昨日、ワシントンで開かれた反IS連合の外相会議に出席したチャヴシュオール外相は、トルコによるIS掃討戦の過程を説明すると共に、シリアのクルド武装勢力YPG/PKKがテロ組織であることを改めて強調したという。
10日ほど前には、北イラク・クルド自治区のネチルヴァン・バルザーニ大統領が、「トルコはテロ組織のPKKを問題にしている。
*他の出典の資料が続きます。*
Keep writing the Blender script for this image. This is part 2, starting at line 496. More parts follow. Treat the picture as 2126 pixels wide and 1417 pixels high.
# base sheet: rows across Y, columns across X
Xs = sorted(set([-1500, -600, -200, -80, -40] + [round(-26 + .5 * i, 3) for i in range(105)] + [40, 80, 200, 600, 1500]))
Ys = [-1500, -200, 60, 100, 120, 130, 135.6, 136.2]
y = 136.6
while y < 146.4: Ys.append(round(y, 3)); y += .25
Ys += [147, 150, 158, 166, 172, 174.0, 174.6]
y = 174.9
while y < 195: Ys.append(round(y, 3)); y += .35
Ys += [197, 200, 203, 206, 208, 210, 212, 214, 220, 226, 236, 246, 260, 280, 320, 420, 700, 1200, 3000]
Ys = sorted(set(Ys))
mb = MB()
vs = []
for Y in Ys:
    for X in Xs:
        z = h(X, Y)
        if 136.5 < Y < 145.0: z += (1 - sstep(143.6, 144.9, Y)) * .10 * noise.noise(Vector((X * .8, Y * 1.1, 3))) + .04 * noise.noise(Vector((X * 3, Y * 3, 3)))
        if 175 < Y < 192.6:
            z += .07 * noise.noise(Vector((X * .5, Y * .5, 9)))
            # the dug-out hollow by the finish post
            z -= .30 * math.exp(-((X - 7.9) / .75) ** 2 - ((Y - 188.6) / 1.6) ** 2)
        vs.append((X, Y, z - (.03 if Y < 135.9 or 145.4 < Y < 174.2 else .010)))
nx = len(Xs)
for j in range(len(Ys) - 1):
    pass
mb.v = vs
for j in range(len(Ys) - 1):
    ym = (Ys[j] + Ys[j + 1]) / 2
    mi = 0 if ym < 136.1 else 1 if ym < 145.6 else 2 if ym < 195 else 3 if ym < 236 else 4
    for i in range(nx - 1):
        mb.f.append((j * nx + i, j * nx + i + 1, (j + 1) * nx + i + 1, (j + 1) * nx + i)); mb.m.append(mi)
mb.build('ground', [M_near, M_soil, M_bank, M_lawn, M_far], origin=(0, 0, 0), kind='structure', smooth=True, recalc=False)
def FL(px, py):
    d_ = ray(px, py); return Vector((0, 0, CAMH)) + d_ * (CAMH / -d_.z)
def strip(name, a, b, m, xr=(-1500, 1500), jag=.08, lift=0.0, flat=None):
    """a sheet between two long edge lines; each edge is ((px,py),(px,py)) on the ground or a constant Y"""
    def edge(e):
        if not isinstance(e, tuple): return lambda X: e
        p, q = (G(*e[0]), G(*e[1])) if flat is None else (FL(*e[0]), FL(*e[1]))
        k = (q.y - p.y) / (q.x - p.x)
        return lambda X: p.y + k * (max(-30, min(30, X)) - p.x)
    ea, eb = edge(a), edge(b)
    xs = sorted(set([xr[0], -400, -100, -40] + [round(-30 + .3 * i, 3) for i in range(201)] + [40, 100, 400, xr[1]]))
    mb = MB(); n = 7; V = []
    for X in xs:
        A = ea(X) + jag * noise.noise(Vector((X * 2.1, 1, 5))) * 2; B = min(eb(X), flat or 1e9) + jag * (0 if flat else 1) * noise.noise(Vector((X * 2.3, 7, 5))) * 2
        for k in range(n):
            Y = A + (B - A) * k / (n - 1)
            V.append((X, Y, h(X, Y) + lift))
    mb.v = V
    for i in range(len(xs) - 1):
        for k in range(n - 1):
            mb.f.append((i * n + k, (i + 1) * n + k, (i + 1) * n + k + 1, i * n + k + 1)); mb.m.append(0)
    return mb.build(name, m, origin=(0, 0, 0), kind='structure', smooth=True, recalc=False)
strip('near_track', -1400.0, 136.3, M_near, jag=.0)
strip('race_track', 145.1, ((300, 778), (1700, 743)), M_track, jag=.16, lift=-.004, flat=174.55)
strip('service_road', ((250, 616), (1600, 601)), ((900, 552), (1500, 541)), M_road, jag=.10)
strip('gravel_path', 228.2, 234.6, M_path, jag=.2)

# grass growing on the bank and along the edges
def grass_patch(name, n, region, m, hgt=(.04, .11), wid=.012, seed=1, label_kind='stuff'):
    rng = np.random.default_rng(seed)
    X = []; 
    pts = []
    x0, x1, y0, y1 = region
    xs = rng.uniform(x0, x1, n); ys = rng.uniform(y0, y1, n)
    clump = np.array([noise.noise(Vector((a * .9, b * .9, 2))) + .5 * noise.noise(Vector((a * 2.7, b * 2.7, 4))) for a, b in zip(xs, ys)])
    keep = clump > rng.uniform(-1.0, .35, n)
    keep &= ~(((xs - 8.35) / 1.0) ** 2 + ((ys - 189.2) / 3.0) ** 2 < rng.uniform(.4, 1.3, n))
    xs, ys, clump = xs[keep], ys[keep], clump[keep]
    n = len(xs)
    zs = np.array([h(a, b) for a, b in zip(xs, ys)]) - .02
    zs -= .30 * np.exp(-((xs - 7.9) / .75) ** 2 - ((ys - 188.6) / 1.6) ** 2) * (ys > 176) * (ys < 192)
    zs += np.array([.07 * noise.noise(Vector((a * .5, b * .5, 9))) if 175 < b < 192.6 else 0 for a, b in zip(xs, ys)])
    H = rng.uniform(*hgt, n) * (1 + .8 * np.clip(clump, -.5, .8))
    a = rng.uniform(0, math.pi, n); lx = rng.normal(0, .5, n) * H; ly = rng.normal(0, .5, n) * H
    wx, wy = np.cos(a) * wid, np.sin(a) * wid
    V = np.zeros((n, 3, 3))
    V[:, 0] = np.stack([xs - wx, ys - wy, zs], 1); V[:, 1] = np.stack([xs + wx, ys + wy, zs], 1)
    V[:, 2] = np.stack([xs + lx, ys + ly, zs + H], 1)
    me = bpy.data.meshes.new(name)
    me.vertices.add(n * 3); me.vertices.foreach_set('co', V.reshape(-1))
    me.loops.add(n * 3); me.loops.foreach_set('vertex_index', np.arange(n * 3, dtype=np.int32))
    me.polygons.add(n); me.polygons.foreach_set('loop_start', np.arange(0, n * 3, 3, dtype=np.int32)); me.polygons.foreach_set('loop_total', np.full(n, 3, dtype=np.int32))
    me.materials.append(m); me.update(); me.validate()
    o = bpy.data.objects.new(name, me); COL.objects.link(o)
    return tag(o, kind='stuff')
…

シリアに住むクルド人ではない」と発言したそうだけれど、これも日本では余り報道されていなかった。
それどころか、トルコと友好的な関係にある北イラク・クルド自治区の存在自体が殆ど忘れ去られていたのではないかと思う。
トルコはイラク戦争後に自治を承認された北イラクと友好的な関係を築き、経済的な交流も盛んになったので、「イラク戦争の勝者は、参戦を拒否したトルコじゃないのか?」などと囁かれたくらいだが、2013年以降、米国からその恨みを返されてきたような気もする。
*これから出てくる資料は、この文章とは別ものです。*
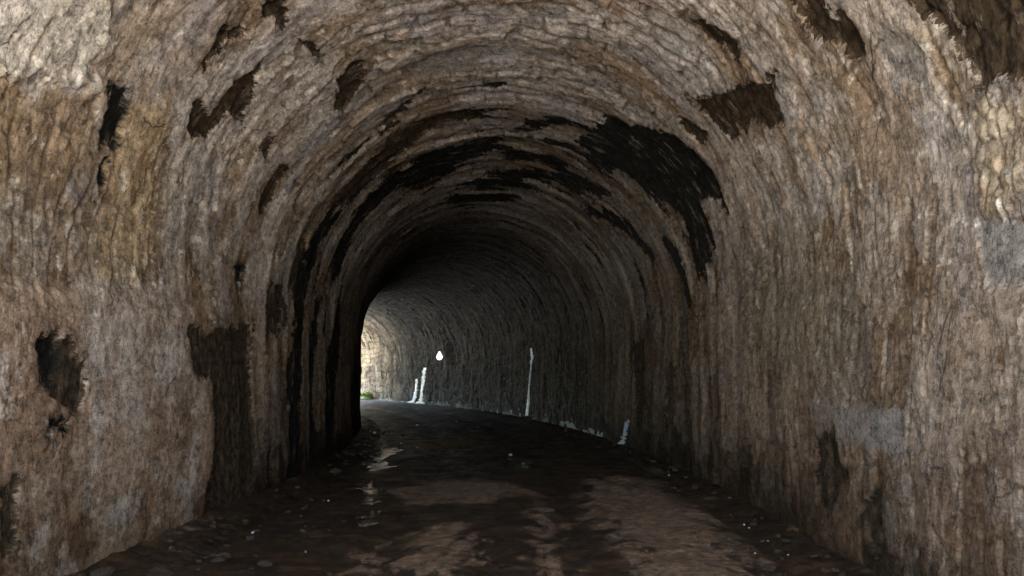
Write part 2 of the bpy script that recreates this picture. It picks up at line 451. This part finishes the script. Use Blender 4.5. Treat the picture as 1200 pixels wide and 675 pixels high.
# light falloff in the bend painted dark; bare squared masonry towards the exit
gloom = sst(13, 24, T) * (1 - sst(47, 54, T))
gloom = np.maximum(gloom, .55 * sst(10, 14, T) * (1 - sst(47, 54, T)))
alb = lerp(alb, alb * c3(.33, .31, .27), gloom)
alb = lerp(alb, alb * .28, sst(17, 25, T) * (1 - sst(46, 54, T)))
exitz = sst(45, 53, T)  # masonry here also paled to carry the exit's daylight glow
alb = lerp(alb, c3(.46, .39, .24), exitz * sst(-.3, .4, v1 + .2) * .8)
alb = lerp(alb, c3(.50, .42, .34), exitz * sst(.1, .3, fbm(S * 1.2, T * .9, 3, 17)) * .6)
chip = fbm(S * 5.4, T * 6, 5, 18, .66) * (1 - .6 * sst(9, 14, T)) * (1 - .65 * sst(SL + .3, SL - 1.2, np.minimum(S, ST - S)))
alb = lerp(alb, c3(.66, .62, .57), sst(.20, .30, chip) * .55); alb = lerp(alb, c3(.13, .105, .08), sst(.24, .34, -chip) * .6)
alb = alb * (1 + .16 * sst(2.6, 4.5, np.minimum(S, ST - S)) * (1 - sst(9, 16, T)))[..., None]
# bands of ring courses in the bend
ring = gn(T * 2.6 + .15 * v1, S * .12, 21)
alb = alb * (1 + (.55 * ring * sst(8, 12, T) * (1 - .6 * sst(22, 32, T)))[..., None])

def terrace(x):
    i = np.floor(x); f = x - i
    return i + sst(.38, .62, f) + f * .25
# ------------------------------------------------------------------ relief of the lining (metres, + is towards the inside)
H = fbm(S * .35, T * .35, 3, 30) * .07
H += fbm(S * 1.1, T * 1.6, 4, 31, .55) * .032
HL = H.copy()
ROUGHK = .22 + .85 * sst(-.2, .3, fbm(S * .7, T * 1.0, 3, 38))
H += fbm(S * 6.5, T * 7.0, 5, 33, .7) * .012 * ROUGHK
H += terrace(fbm(S * 2.2, T * 2.6, 6, 36, .66) * 3.0) * .010          # skins of plaster flaked off in steps
rough_zone = np.clip(sst(-.1, .35, fbm(S * .7, T * 1.0, 3, 38)) * (1 - .5 * coat) + .25 * (1 - coat), 0, 1) * (1 - .7 * coat2)
H += terrace(fbm(S * 9, T * 10, 5, 37, .65) * 2.2) * .0085 * (.1 + 1.1 * rough_zone)
H += .014 * coat + .012 * coat2
H = H * 1.0
H -= sst(.35, .6, fbm(S * 6, T * 7, 4, 39, .65)) * .02 * rough_zone
H = HL + (H - HL) * .55
H *= 1 - np.clip(lowp * .45 + grey1 * .6, 0, .7)
H += (ring * .028 + gn(T * 6.1, S * .3, 24) * .012) * sst(8, 12, T) * (1 - .75 * sst(20, 32, T))
H -= .045 * sst(-.01, .03, black) * (1 - .5 * (T > 12)) + .035 * sst(-.01, .03, brown)
H += .03 * pale + .03 * lowp
sm = np.maximum(grey1, 0)
H = H * (1 - .6 * sm)
# courses of blocks: visible in the crown and near the exit
def blocks(A, B, bs, bt):
    r = np.floor(A / bs); x = B / bt + .5 * (r % 2) + HV[_h(r.astype(np.int32), (r * 0).astype(np.int32))] * .6
    e = (1 - np.abs((A / bs) % 1 - .5) * 2) * bs * .5
    e2 = (1 - np.abs((x % 1) - .5) * 2) * bt * .5
    d = np.minimum(e, e2) + fbm(A * 4, B * 4, 4, 41) * .05
    idb = HV[_h(r.astype(np.int32), np.floor(x).astype(np.int32))]
    return d, idb
S_k, T_k = S, T
S, T = S_k + gn(T_k * .8, S_k * .7, 42) * .16 + .10 * gn(S_k * 1.6, T_k * .15, 45), T_k + gn(S_k * 1.1, T_k * .9, 43) * .22
d1, id1 = blocks(S, T, .30, .62); d2, id2 = blocks(T, S, .27, .50)
lvl = T > 36
d = np.where(lvl, d1, d2); idb = np.where(lvl, id1, id2)
S, T = S_k, T_k
bm = sst(-.15, .2, fbm(S * .6, T * .6, 3, 44)) * .9 * sst(SL + 1.2, SL + 3.0, np.minimum(S, ST - S))
crown = sst(3.2, 1.6, np.abs(S - ST / 2)) * sst(13, 10, T) * sst(-.35, .05, fbm(S * .8, T * .8, 3, 48))
bm = np.clip(np.maximum(np.maximum(crown, .35 * sst(-.1, .1, fbm(S * .5, T * .5, 3, 49)) * (1 - coat2)), np.maximum(np.maximum(bm, .55 * (1 - coat)), exitz)), 0, 1) * (1 - pale) * (1 - lowp * .8) * (1 - grey1)
joint = (1 - sst(.0, .034, d))
H += bm * ((idb - .5) * .030 - joint * .024)
alb = alb * (1 + (bm * (idb - .5) * .45)[..., None]); alb = lerp(alb, c3(.12, .09, .06), joint * bm * .65)
alb = lerp(alb, alb * c3(.35, .30, .25), sst(40, 48, T) * sst(.04, .20, fbm(S * .8, T * 1.2, 5, 47, .65)) * .85)
# rubble at the worn right-hand corner
g1, g2, gid = worley(S * 7, T * 9, 8)
H += yel * (np.clip(g2 - g1, 0, .4) * .06 - .015)
H += yel * 0
wet = np.clip(sst(14, 22, T) * .7 + foot * .5 + np.where(black > 0, .4, 0), 0, 1)
# white lime that has run out along the foot of the outer wall
hb = ST - S
calc = np.where((S > ST / 2) & (T > 20) & (T < 56), .10 - (hb - .12) * 1.1 + fbm(T * 1.6, hb * 2, 5, 61, .65) * .55 - .02 * np.abs(T - 45) / 10, -1.)
calc = calc.astype(np.float32)

u, z, nu, nz = prof(SS)
U = u[None] + nu[None] * H; Z = z[None] + nz[None] * H
X_, Y_, Z_ = world(T, U, Z)
P = np.stack([X_, Y_, Z_], -1)
STV = np.stack([S, T, 0 * S], -1)
tunnel = tag(empty('tunnel', (XC, T0, 0)), 'old curving road tunnel lined with flaking, black-streaked plaster over stone', 'tunnel')
jl, jr = int(np.searchsorted(SS, SL)), int(np.searchsorted(SS, SL + SA))
off = np.array([XC, T0, 0])
def lin(name, a, b):
    k = slice(a, b + 1)
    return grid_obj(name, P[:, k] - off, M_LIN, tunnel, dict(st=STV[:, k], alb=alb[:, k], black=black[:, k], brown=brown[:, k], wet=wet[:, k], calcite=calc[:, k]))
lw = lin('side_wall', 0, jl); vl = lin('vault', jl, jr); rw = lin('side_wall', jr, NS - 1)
lw['label'] = 'left wall with brown plaster peeling off a dark damp strip'
rw['label'] = 'right outer wall, rough tan plaster, lime-streaked in the bend'
vl['label'] = 'barrel vault with black patches where plaster has fallen'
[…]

米国は北イラクで失敗したため、それこそ躍起になって北シリアに反トルコ的なクルド政権を樹立させたかったのかもしれない。
しかし、PKKは反トルコ的であっても、組織内ではトルコ語が主に使われていたりして、何処までクルド的な組織なのか解らないという指摘もある。
幹部のドゥラン・カルカン氏などは、アダナ県の出身でクルド語も巧く話せず、果たしてエスニック的にクルドと関連があるのかどうかも疑われているらしい。
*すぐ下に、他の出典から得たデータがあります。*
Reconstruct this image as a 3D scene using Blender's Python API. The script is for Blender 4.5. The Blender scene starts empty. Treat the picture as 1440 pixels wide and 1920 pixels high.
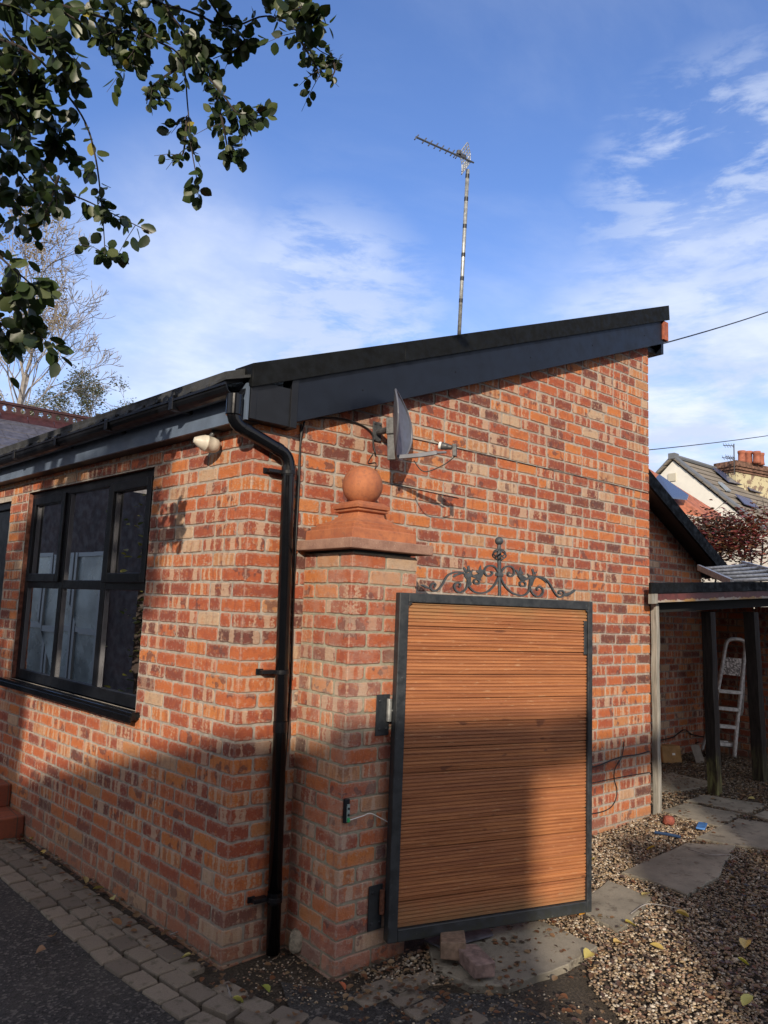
import bpy, bmesh, math, random
import numpy as np
from mathutils import Vector, Matrix
R = math.radians
scene = bpy.context.scene
COL = scene.collection
# ---------------------------------------------------------------- camera
CP = np.array([-1.7616, -3.1801, 1.6337]); YAW, PIT, ROL = 0.68678, 0.12734, 0.03959
FPX = 1385.78
_f = np.array([math.sin(YAW)*math.cos(PIT), math.cos(YAW)*math.cos(PIT), math.sin(PIT)])
_r = np.array([math.cos(YAW), -math.sin(YAW), 0.0]); _u = np.cross(_r, _f)
CR = _r*math.cos(ROL)+_u*math.sin(ROL); CU = -_r*math.sin(ROL)+_u*math.cos(ROL); CF = _f
cd = bpy.data.cameras.new('camera'); cam = bpy.data.objects.new('camera', cd); COL.objects.link(cam)
cam.matrix_world = Matrix(((CR[0], CU[0], -CF[0], CP[0]), (CR[1], CU[1], -CF[1], CP[1]), (CR[2], CU[2], -CF[2], CP[2]), (0, 0, 0, 1)))
cd.sensor_fit = 'HORIZONTAL'; cd.sensor_width = 36; cd.lens = 36*FPX/1440; cd.clip_end = 3000; cd.clip_start = 0.05
scene.camera = cam
def ray(x, y): return CF+(x-720)/FPX*CR-(y-960)/FPX*CU
def atZ(x, y, Z): return CP+ray(x, y)*Z
def onp(x, y, n, c):
    n = np.array(n, float); d = ray(x, y); return CP+d*((c-CP@n)/(d@n))
def gab(x, y, Y=0.0): return onp(x, y, (0, 1, 0), Y)
LA = -0.102
LU = np.array([math.sin(LA), math.cos(LA), 0]); LN = np.array([-math.cos(LA), math.sin(LA), 0])
def hgt(x): return min(max(0.045*x, 0.0), 0.16)
def grd(x, y):
    z = 0.05
    for i in range(12):
        P = onp(x, y, (0, 0, 1), z); z = hgt(P[0])
    P[2] = z; return P
# ---------------------------------------------------------------- sun, sky, exposure
SAZ, SEL = R(44), R(21)
SL = np.array([math.sin(SAZ)*math.cos(SEL), math.cos(SAZ)*math.cos(SEL), -math.sin(SEL)])
SH = np.array([math.cos(SAZ), -math.sin(SAZ), 0]); SV = np.cross(SH, SL)
if SV[2] < 0: SV = -SV
def sunp(u, v, s): return SH*u+SV*v-SL*s
ld = bpy.data.lights.new('sun', 'SUN'); ld.energy = 4.3; ld.angle = R(0.55); ld.color = (1.0, 0.87, 0.70)
sun = bpy.data.objects.new('sun', ld); COL.objects.link(sun)
sun.rotation_euler = Vector(SL).to_track_quat('-Z', 'Y').to_euler()
scene.view_settings.view_transform = 'Standard'; scene.view_settings.look = 'None'
scene.view_settings.exposure = 0.22; scene.view_settings.gamma = 1
W = bpy.data.worlds.new('World'); scene.world = W; W.use_nodes = True
class NT:
    def __init__(s, tree): s.t = tree; s.n = tree.nodes; s.l = tree.links
    def node(s, typ, ins=None, **kw):
        n = s.n.new(typ)
        for k, v in kw.items(): setattr(n, k, v)
        for k, v in (ins or {}).items(): s.set(n, k, v)
        return n
    def set(s, n, k, v):
        if isinstance(v, bpy.types.NodeSocket): s.l.new(v, n.inputs[k])
        elif isinstance(v, bpy.types.Node): s.l.new(v.outputs[0], n.inputs[k])
        else:
            if isinstance(v, (tuple, list)) and len(v) == 3 and n.inputs[k].type == 'RGBA': v = (*v, 1)
            n.inputs[k].default_value = v
    def m(s, op, a, b=0.0, c=0.0, clamp=False):
        n = s.n.new('ShaderNodeMath'); n.operation = op; n.use_clamp = clamp
        for i, v in enumerate((a, b, c)): s.set(n, i, v)
        return n.outputs[0]
    def mix(s, f, a, b, mode='MIX'):
        n = s.n.new('ShaderNodeMix'); n.data_type = 'RGBA'; n.blend_type = mode
        s.set(n, 0, f); s.set(n, 6, a); s.set(n, 7, b); return n.outputs[2]
    def noise(s, vec=None, scale=5, det=4, rough=.55, w=None, out=0, dist=0):
        n = s.n.new('ShaderNodeTexNoise'); n.inputs['Scale'].default_value = scale
        n.inputs['Detail'].default_value = det; n.inputs['Roughness'].default_value = rough
        n.inputs['Distortion'].default_value = dist
        if w is not None:
            n.noise_dimensions = '4D' if vec is not None else '1D'; s.set(n, 'W', w)
        if vec is not None: s.set(n, 'Vector', vec)
        return n.outputs[out]
    def ramp(s, f, stops, interp='LINEAR'):
        n = s.n.new('ShaderNodeValToRGB'); cr = n.color_ramp; cr.interpolation = interp
        while len(cr.elements) < len(stops): cr.elements.new(0.5)
        for e, (p, c) in zip(cr.elements, stops):
            e.position = p; e.color = (*c, 1) if len(c) == 3 else c
        s.set(n, 0, f); return n.outputs[0]
    def rng(s, v, a, b, c=0.0, d=1.0, smooth=True):
        n = s.n.new('ShaderNodeMapRange'); n.interpolation_type = 'SMOOTHSTEP' if smooth else 'LINEAR'
        for i, x in enumerate((v, a, b, c, d)): s.set(n, i, x)
        return n.outputs[0]
    def comb(s, x, y, z):
        return s.node('ShaderNodeCombineXYZ', {0: x, 1: y, 2: z}).outputs[0]
    def scl(s, v, sc):
        n = s.n.new('ShaderNodeVectorMath'); n.operation = 'MULTIPLY'; s.set(n, 0, v); n.inputs[1].default_value = sc
        return n.outputs[0]
wt = NT(W.node_tree); W.node_tree.nodes.clear()
sky = wt.node('ShaderNodeTexSky', sky_type='NISHITA', sun_disc=False, sun_elevation=SEL, sun_rotation=SAZ+math.pi)
sky.air_density = 1.0; sky.dust_density = 0.6; sky.ozone_density = 2.2; sky.altitude = 50
tc = wt.node('ShaderNodeTexCoord'); gen = tc.outputs['Generated']
sp = wt.node('ShaderNodeSeparateXYZ', {0: gen})
zz = wt.m('MAXIMUM', sp.outputs[2], 0.03)
zq = wt.m('ADD', zz, 0.12)
cx = wt.m('DIVIDE', sp.outputs[0], zq); cy = wt.m('DIVIDE', sp.outputs[1], zq)
cv = wt.comb(cx, cy, 0.0)
def dirmask(x, y, inner, outer):
    d = ray(x, y); d = d/np.linalg.norm(d)
    n = wt.node('ShaderNodeVectorMath', operation='DOT_PRODUCT'); wt.set(n, 0, gen); n.inputs[1].default_value = tuple(d)
    return wt.rng(n.outputs['Value'], math.cos(R(outer)), math.cos(R(inner)))
st3 = wt.scl(gen, (1.0, 1.0, 3.6)); base = wt.noise(cv, 1.4, 8, .55, dist=.3)
# wispy streaks run in one direction
mp = wt.node('ShaderNodeMapping', {'Vector': cv}); mp.inputs['Rotation'].default_value = (0, 0, R(-62)); mp.inputs['Scale'].default_value = (1.1, 2.2, 1)
wis = wt.noise(mp.outputs[0], 1.1, 9, .6, dist=.5)
fine = wt.noise(st3, 9.5, 8, .62, dist=.25)
low = wt.rng(sp.outputs[2], 0.62, 0.12)
a1 = wt.m('MULTIPLY', wt.rng(wis, .42, .80), wt.m('ADD', wt.m('MULTIPLY', low, .5), .14))
m_r = dirmask(1400, 430, 4, 13); m_l = dirmask(350, 560, 2, 13); m_l2 = dirmask(600, 640, 1, 12); m_b = dirmask(1330, 760, 5, 17); m_h = dirmask(900, 600, 8, 40)
a2 = wt.m('MULTIPLY', m_r, wt.rng(wt.m('ADD', wt.m('MULTIPLY', fine, .65), wt.m('MULTIPLY', base, .35)), .42, .56))
a3 = wt.m('MULTIPLY', m_l, wt.m('ADD', wt.rng(base, .34, .6, 0, .55), .30))
a4 = wt.m('MULTIPLY', m_l2, wt.rng(fine, .34, .56, 0.2, 1.0))
a5 = wt.m('MULTIPLY', m_b, wt.rng(fine, .3, .6, .25, .85))
hz = wt.m('MULTIPLY', wt.rng(sp.outputs[2], .52, .0), .46)
al = wt.m('MAXIMUM', wt.m('MAXIMUM', wt.m('MAXIMUM', a1, wt.m('MULTIPLY', a2, .72)), wt.m('MULTIPLY', wt.m('MAXIMUM', a3, a4), .85)), a5)
al = wt.m('ADD', wt.m('MULTIPLY', al, .85), hz, clamp=True)
skc = wt.mix(1.0, sky.outputs[0], (0.90, 1.02, 1.38), 'MULTIPLY')
cs = wt.noise(cv, 2.2, 5, .6)
cloudc = wt.mix(wt.rng(cs, .38, .66), (4.0, 4.6, 5.9), (5.5, 5.9, 6.7))
wc = wt.mix(al, skc, cloudc)
bk = wt.node('ShaderNodeVectorMath', operation='DOT_PRODUCT'); wt.set(bk, 0, gen); bk.inputs[1].default_value = (-math.sin(YAW), -math.cos(YAW), .25)
wc = wt.mix(wt.m('MULTIPLY', wt.rng(bk.outputs['Value'], -.15, .55), wt.rng(base, .30, .55, .45, .95)), wc, (5.6, 5.4, 5.3))   # broken cloud added behind the camera, unseen, to whiten the blue fill
bg = wt.node('ShaderNodeBackground', {'Color': wc, 'Strength': 0.145})
wt.l.new(bg.outputs[0], wt.node('ShaderNodeOutputWorld').inputs[0])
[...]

ドゥラン・カルカン氏には、イスラム異端のアレヴィー派という噂もあるが、PKKの下部組織と見做されている政党HDPの議員(トルコ議会の)を見ると、驚くほどアレヴィー派が多いそうだ。
2014年に亡くなったクルド人の友人は、「ディヤルバクル県の人口の殆どは、自分のように熱心なスンニー派だが、HDPは左翼の政党であり、異様なほどアレヴィー派が多い。あれでどうやってディヤルバクル県で票を得ているのか不思議なくらいだ」と語っていた。
アレヴィー派は、トルコ部族のアナトリア進出と共に伝播されたという説もあり、「アレヴィー派は皆トルコ人だ」と主張するトルコ民族主義的なアレヴィー派の友人もいたが、実際にはクルド語のザザ方言を話すアレヴィー派も少なくないという。
また、アレヴィー派であれば、母語が何であれ親しい関係を作っていた印象もある。イズミルでアレヴィー派の友人を訪ねた街区では、民族意識がクルド人であったりトルコ人であったりするアレヴィー派の人たちが寄り添って暮らしていた。
一方で、信仰に篤いスンニー派のクルド人であれば、アレヴィー派のクルド人よりもスンニー派のトルコ人に同胞意識を感じて、自分たちは主流派であり決してマイノリティではないと思っている場合もある。
私たちの考えている「民族」で、トルコの人たちを推し量ろうとするのは無理だろう。最近、勃興しているトルコの民族主義も「ルーツの如何に関わらず、我々はオスマン帝国のイスラム教徒に由来するトルコ人である」という民族主義ではないかと思えて来る。
そもそも、民族を表す「millet」というトルコ語は、オスマン帝国の時代、宗教の属性を表す言葉だったそうである。